Material:

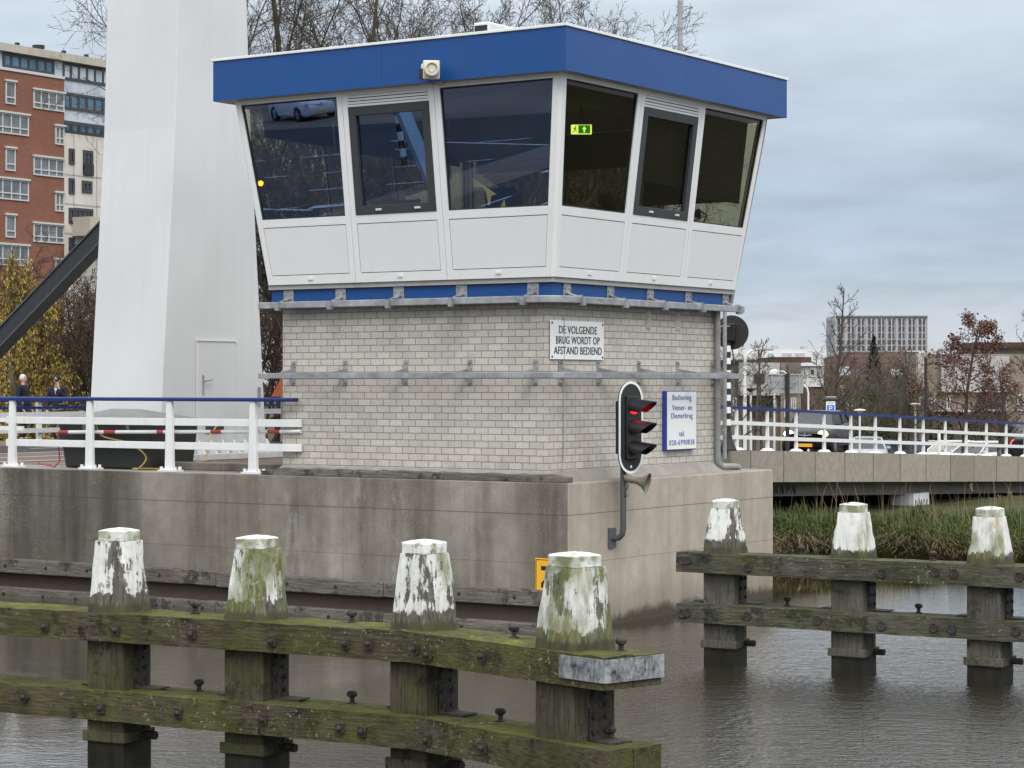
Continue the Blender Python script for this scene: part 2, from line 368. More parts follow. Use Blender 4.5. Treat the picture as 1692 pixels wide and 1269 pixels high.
M['wet'] = mk_wet()
def mk_bollard(name, green, peel, org=0):
    """peeling white paint over grey oak, green algae running down"""
    t = NT(name); r = t.rand(); p = t.vadd(t.pos(), t.comb(t.math('MULTIPLY', r, 37.), 0, t.math('MULTIPLY', r, 11.)))
    st = t.noise(7, vec=p, k=(1, 1, .22), detail=8, rough=.68); fn = t.noise(30, vec=p, k=(1, 1, .12), detail=4, rough=.7); bl = t.noise(3.2, vec=p, detail=6, rough=.72)
    wood = t.mix(t.rng(fn, .3, .7), (.022, .019, .015), (.17, .155, .13))
    s = t.sep(t.obj())
    loss = t.math('ADD', t.math('MULTIPLY', st, .6), t.math('MULTIPLY', bl, .55)); loss = t.math('ADD', loss, t.rng(s[2], .02, .20, .42, 0)); loss = t.math('ADD', loss, t.math('MULTIPLY', t.math('SUBTRACT', fn, .5), .30))
    k = t.rng(loss, peel, peel + .035)
    wh = t.mix(t.rng(fn, .35, .7, 0, .5), (.72, .73, .70), (.40, .40, .37)); wh = t.mix(t.rng(t.noise(12, vec=p, detail=5), .5, .7, 0, .5), wh, (.48, .47, .42))
    c = t.mix(k, wh, wood)
    ga = t.math('MULTIPLY', t.rng(t.noise(2.6, vec=p, k=(1, 1, .35), detail=6, rough=.65), green, green + .14), .85)
    gc = t.mix(t.rng(fn, .3, .7), (.07, .085, .018), (.20, .22, .07)); c = t.mix(ga, c, gc)
    if org: c = t.mix(t.math('MULTIPLY', t.rng(t.noise(3.3, vec=p, k=(1, 1, .3), detail=5), .60, .68), org), c, (.42, .20, .03))
    ft = t.math('ADD', s[2], t.math('MULTIPLY', t.math('SUBTRACT', fn, .5), .16)); c = t.mix(t.rng(ft, .075, .11, 1, 0), c, t.mix(t.rng(st, .35, .65), (.045, .042, .03), (.075, .08, .03)))
    t.bump(t.math('ADD', t.math('MULTIPLY', k, -.5), fn), .7, .014)
    return t.fin(c, .75, 0, .3)
M['bol_a'] = mk_bollard('peeling_white_oak', .57, .585)
M['bol_b'] = mk_bollard('green_peeling_white_oak', .45, .60, .25)
M['bol_c'] = mk_bollard('worn_green_oak', .36, .61, .2)
M['bol_e'] = mk_bollard('lichen_stained_white_oak', .46, .69, .9)
M['bol_d'] = mk_bollard('whitewashed_oak', .57, .71, .0)
def mk_bcap():
    t = NT('bollard_cap_white'); s = t.sep(t.nrm()); r = t.rand(); p = t.vadd(t.pos(), t.comb(t.math('MULTIPLY', r, 17.), 0, 0)); n = t.noise(9, vec=p, detail=6, rough=.7); g = t.rng(t.noise(4, vec=p, detail=5), .44, .60)
    c = t.mix(t.rng(n, .50, .62), (.70, .71, .69), (.20, .19, .15)); c = t.mix(t.rng(t.noise(2.6, vec=p, detail=6), .42, .66, 0, .6), c, (.40, .42, .30)); side = t.rng(s[2], .3, .8, 1, 0); c = t.mix(t.math('MULTIPLY', t.math('MULTIPLY', g, side), .85), c, (.155, .17, .06))
    t.bump(n, .4, .01); return t.fin(c, .7)
M['bcap'] = mk_bcap()
def mk_rust():
    t = NT('rusty_iron'); n = t.noise(22, detail=5); c = t.mix(t.rng(n, .35, .65), (.022, .019, .018), (.07, .055, .047)); t.bump(n, .5, .005); return t.fin(c, .75, .3)
M['iron'] = mk_rust()
def mk_strap():
    t = NT('worn_zinc_strap'); n = t.noise(7, detail=7, rough=.75); f = t.noise(40, k=(1, 1, .3), detail=4); c = t.mix(t.rng(n, .40, .62), (.36, .37, .38), (.04, .04, .042)); c = t.mix(t.rng(f, .5, .7, 0, .5), c, (.55, .56, .57)); t.bump(n, .3, .006); return t.fin(c, .5, .3)
M['strap'] = mk_strap()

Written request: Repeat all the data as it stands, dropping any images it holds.

Task solution:
Continue the Blender Python script for this scene: part 2, from line 368. More parts follow. Use Blender 4.5. Treat the picture as 1692 pixels wide and 1269 pixels high.
M['wet'] = mk_wet()
def mk_bollard(name, green, peel, org=0):
    """peeling white paint over grey oak, green algae running down"""
    t = NT(name); r = t.rand(); p = t.vadd(t.pos(), t.comb(t.math('MULTIPLY', r, 37.), 0, t.math('MULTIPLY', r, 11.)))
    st = t.noise(7, vec=p, k=(1, 1, .22), detail=8, rough=.68); fn = t.noise(30, vec=p, k=(1, 1, .12), detail=4, rough=.7); bl = t.noise(3.2, vec=p, detail=6, rough=.72)
    wood = t.mix(t.rng(fn, .3, .7), (.022, .019, .015), (.17, .155, .13))
    s = t.sep(t.obj())
    loss = t.math('ADD', t.math('MULTIPLY', st, .6), t.math('MULTIPLY', bl, .55)); loss = t.math('ADD', loss, t.rng(s[2], .02, .20, .42, 0)); loss = t.math('ADD', loss, t.math('MULTIPLY', t.math('SUBTRACT', fn, .5), .30))
    k = t.rng(loss, peel, peel + .035)
    wh = t.mix(t.rng(fn, .35, .7, 0, .5), (.72, .73, .70), (.40, .40, .37)); wh = t.mix(t.rng(t.noise(12, vec=p, detail=5), .5, .7, 0, .5), wh, (.48, .47, .42))
    c = t.mix(k, wh, wood)
    ga = t.math('MULTIPLY', t.rng(t.noise(2.6, vec=p, k=(1, 1, .35), detail=6, rough=.65), green, green + .14), .85)
    gc = t.mix(t.rng(fn, .3, .7), (.07, .085, .018), (.20, .22, .07)); c = t.mix(ga, c, gc)
    if org: c = t.mix(t.math('MULTIPLY', t.rng(t.noise(3.3, vec=p, k=(1, 1, .3), detail=5), .60, .68), org), c, (.42, .20, .03))
    ft = t.math('ADD', s[2], t.math('MULTIPLY', t.math('SUBTRACT', fn, .5), .16)); c = t.mix(t.rng(ft, .075, .11, 1, 0), c, t.mix(t.rng(st, .35, .65), (.045, .042, .03), (.075, .08, .03)))
    t.bump(t.math('ADD', t.math('MULTIPLY', k, -.5), fn), .7, .014)
    return t.fin(c, .75, 0, .3)
M['bol_a'] = mk_bollard('peeling_white_oak', .57, .585)
M['bol_b'] = mk_bollard('green_peeling_white_oak', .45, .60, .25)
M['bol_c'] = mk_bollard('worn_green_oak', .36, .61, .2)
M['bol_e'] = mk_bollard('lichen_stained_white_oak', .46, .69, .9)
M['bol_d'] = mk_bollard('whitewashed_oak', .57, .71, .0)
def mk_bcap():
    t = NT('bollard_cap_white'); s = t.sep(t.nrm()); r = t.rand(); p = t.vadd(t.pos(), t.comb(t.math('MULTIPLY', r, 17.), 0, 0)); n = t.noise(9, vec=p, detail=6, rough=.7); g = t.rng(t.noise(4, vec=p, detail=5), .44, .60)
    c = t.mix(t.rng(n, .50, .62), (.70, .71, .69), (.20, .19, .15)); c = t.mix(t.rng(t.noise(2.6, vec=p, detail=6), .42, .66, 0, .6), c, (.40, .42, .30)); side = t.rng(s[2], .3, .8, 1, 0); c = t.mix(t.math('MULTIPLY', t.math('MULTIPLY', g, side), .85), c, (.155, .17, .06))
    t.bump(n, .4, .01); return t.fin(c, .7)
M['bcap'] = mk_bcap()
def mk_rust():
    t = NT('rusty_iron'); n = t.noise(22, detail=5); c = t.mix(t.rng(n, .35, .65), (.022, .019, .018), (.07, .055, .047)); t.bump(n, .5, .005); return t.fin(c, .75, .3)
M['iron'] = mk_rust()
def mk_strap():
    t = NT('worn_zinc_strap'); n = t.noise(7, detail=7, rough=.75); f = t.noise(40, k=(1, 1, .3), detail=4); c = t.mix(t.rng(n, .40, .62), (.36, .37, .38), (.04, .04, .042)); c = t.mix(t.rng(f, .5, .7, 0, .5), c, (.55, .56, .57)); t.bump(n, .3, .006); return t.fin(c, .5, .3)
M['strap'] = mk_strap()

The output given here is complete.